The reason for these dynamics can be understood. Central control structures that are not able to cope with the demands of economic conditions may be defeated by an enraged populace. However, the establishment of order requires a new structure to be accepted. Without an established structure that can make decisions, how can a new structure be established? Given the large number of decisions that have to be made to set up a new governance structure, the ability of a collective to agree on specific choices presents an insurmountable challenge when there is no organization at all. As a result of this limitation, order is eventually reestablished by force, and the exercise of this force is, almost by definition, a new autocratic system. The greater the change in the structure that is demanded, the more it is unlikely that the change can be accomplished when there is no trusted organization to carry it out.

This is different from modern democratization processes, in which the existing structures provided a basis for expanded democracy, avoiding the need to create those structures from scratch. A more radical change from dictatorship without the time to create adequate governance infrastructure is unlikely to succeed.

Is there an alternative to widespread violence and new autocracies today?

There are two potentially significant differences from the 1848 revolutions that are playing a role in the Middle East.

The first is the existence of a very strong military in Egypt, which is secure financially and draws its members from the population. The military has been able to stabilize the conditions there, at least up to the present time, without exercising the force it is capable of. The difficulty remains that in a confrontation with the public, the final resort of a military to achieve stability is large scale force. In other countries of the region, weaker militaries are already resorting to lethal force.

The second difference is globalization, which expands the scope for external interventions. This raises a fear among some of colonialism that would reduce freedoms. But what form should constructive interventions take?

In order to consider this we need to understand the fact that an important driver of the current crises is economic. This is not trivial, as a common reason for crises in this region is often religious confrontation, i.e. between secular and religious, or between moderate and more extreme religious groups.

The current crises, however, are triggered by rising global food costs, and more fundamentally by a lack of economic opportunity for young people. In Egypt the unemployment among youth is reported to be around 20%.[1] Among other consequences, it has been noted that young men are culturally unable to marry because of lack of economic prospects.[2] The lack of a future can readily be understood as a source of social unrest.

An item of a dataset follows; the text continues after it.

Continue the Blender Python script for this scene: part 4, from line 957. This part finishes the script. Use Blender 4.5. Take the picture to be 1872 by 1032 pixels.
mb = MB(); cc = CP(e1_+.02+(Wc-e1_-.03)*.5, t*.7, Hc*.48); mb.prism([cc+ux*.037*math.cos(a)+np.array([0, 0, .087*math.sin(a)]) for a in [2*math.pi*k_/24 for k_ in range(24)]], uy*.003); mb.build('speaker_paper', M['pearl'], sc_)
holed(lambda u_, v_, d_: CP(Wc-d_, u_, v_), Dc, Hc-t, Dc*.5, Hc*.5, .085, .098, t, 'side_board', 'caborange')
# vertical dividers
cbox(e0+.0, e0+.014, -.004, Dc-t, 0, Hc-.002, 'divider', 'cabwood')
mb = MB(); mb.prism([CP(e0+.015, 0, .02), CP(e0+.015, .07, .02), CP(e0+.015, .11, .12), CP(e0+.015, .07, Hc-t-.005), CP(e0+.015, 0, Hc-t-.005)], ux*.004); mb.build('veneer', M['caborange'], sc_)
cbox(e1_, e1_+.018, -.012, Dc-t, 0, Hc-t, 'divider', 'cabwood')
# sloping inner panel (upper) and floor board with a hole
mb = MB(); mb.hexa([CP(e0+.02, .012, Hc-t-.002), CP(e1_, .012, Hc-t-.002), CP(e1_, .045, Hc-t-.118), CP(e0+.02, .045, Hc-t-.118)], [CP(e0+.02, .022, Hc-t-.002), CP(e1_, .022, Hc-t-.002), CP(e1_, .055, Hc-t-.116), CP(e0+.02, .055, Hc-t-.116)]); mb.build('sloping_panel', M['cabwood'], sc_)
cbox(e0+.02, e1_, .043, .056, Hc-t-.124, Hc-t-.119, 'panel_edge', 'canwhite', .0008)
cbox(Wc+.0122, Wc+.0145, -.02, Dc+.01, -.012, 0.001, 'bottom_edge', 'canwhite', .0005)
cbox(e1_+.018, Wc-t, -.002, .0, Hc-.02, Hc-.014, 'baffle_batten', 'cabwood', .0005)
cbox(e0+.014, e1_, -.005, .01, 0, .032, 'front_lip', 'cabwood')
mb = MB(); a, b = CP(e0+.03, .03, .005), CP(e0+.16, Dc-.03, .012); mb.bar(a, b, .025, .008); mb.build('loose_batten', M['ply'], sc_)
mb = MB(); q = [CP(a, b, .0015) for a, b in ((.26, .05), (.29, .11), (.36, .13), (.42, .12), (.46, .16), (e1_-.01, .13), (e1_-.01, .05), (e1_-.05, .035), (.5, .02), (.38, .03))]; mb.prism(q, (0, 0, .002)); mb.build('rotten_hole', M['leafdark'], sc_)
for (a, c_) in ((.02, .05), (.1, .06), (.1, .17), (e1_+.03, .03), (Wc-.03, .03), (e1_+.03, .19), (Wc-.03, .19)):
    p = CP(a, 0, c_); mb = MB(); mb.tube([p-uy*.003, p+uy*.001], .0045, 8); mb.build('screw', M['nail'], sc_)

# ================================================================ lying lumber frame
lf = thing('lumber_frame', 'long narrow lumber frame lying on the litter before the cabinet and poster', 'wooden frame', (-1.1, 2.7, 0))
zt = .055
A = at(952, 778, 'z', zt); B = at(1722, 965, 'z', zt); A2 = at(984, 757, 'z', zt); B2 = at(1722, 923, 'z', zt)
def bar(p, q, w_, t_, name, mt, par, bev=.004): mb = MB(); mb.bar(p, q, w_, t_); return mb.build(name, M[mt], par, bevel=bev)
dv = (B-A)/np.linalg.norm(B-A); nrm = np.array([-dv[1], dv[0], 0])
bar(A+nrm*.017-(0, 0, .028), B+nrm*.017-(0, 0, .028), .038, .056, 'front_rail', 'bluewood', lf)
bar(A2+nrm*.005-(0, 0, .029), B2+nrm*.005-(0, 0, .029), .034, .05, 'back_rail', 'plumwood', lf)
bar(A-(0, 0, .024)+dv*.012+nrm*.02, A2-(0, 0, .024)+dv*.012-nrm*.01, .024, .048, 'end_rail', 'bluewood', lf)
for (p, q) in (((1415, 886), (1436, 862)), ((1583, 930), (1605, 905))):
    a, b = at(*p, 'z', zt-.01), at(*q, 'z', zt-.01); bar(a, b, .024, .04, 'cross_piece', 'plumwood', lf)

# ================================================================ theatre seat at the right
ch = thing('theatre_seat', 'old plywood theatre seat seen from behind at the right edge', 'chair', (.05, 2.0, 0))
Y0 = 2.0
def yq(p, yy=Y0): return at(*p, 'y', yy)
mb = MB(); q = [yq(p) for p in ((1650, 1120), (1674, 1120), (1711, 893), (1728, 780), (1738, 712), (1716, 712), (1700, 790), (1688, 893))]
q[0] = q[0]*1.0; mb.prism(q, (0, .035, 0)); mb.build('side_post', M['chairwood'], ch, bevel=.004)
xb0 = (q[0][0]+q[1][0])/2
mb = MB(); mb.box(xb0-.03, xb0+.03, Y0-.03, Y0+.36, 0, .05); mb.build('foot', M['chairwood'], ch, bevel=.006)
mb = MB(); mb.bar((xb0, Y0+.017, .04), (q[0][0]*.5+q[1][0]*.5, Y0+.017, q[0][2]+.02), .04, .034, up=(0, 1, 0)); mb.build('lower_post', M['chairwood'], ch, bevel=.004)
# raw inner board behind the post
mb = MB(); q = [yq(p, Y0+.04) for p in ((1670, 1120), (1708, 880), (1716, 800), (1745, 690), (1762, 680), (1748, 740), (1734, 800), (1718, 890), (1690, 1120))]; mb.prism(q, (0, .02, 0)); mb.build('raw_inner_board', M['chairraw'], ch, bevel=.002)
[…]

The motivation for change in government is then clear: Both economic conditions and social injustice of dictatorships play an important role. It should not be assumed that governmental change alone can solve the economic problems. The food price increases have to do with increasing grain prices in the global markets. Moreover, in the post economic crises period, unemployment is a problem in the US and other democratic countries.

For an economic solution to an economic problem (rather than a religious or military solution), there is need for a source of money and a plan for its investment. The unrest is causing threats against those who exercise power and collect revenues in the Middle East, particularly the wealthy countries including Saudi Arabia, which would be a natural funder of major economic interventions. Indeed, Saudi Arabia has begun to indicate its willingness to help, at least in the neighboring country of Bahrain. Whether support will be equally extended to a monarchy as to a fledgling democracy remains to be seen, but the need to support stability over widespread disorder should motivate such economic programs.

The natural recommendation for economic interventions in the Middle East would be similar to programs to overcome unemployment in the West: a major jobs program. Such a program could be in part similar to Depression-era infrastructure-building, though effective programs should be based upon complex systems science concepts.[3] and the programs would have to be customized for their context.

In addition to the funding of such a program by wealthy countries, there is need for effective organization. Here western countries, including the US, might play a major role. Among the specific organizations, the US Army Corp of Engineers (USACE) has particularly relevant capabilities today: Rapid development of large engineering programs. Historically, it was very involved in New Deal projects.

Global interdependence in the financial crisis resulted in global interventions in banking. Our analysis suggests that even though development is highly non-uniform, unemployment and food shocks in the aftermath of the economic crises is a global problem requiring global action.

[1] R. Roushdy, A. Elbadawy, M. Sieverding and C. Krafft, “Chapter 4: Employment” in “Survey of Young People in Egypt, Final Report.” Population Council, (2010) 87-104.

[2] R. Assaad, C. Binzel, M. Gadallah, “Transitions to Employment and Marriage among Young Men in Egypt.” Middle East Development Journal, Vol. 2, No. 1, (2010) 39–88. DOI: 10.1142/ S1793812010000162.

[3] Y. Bar-Yam, "Chapter 14: International Development" in "Making Things Work: Solving Complex Problems in a Complex World." Knowledge Press, (2005) 201-216.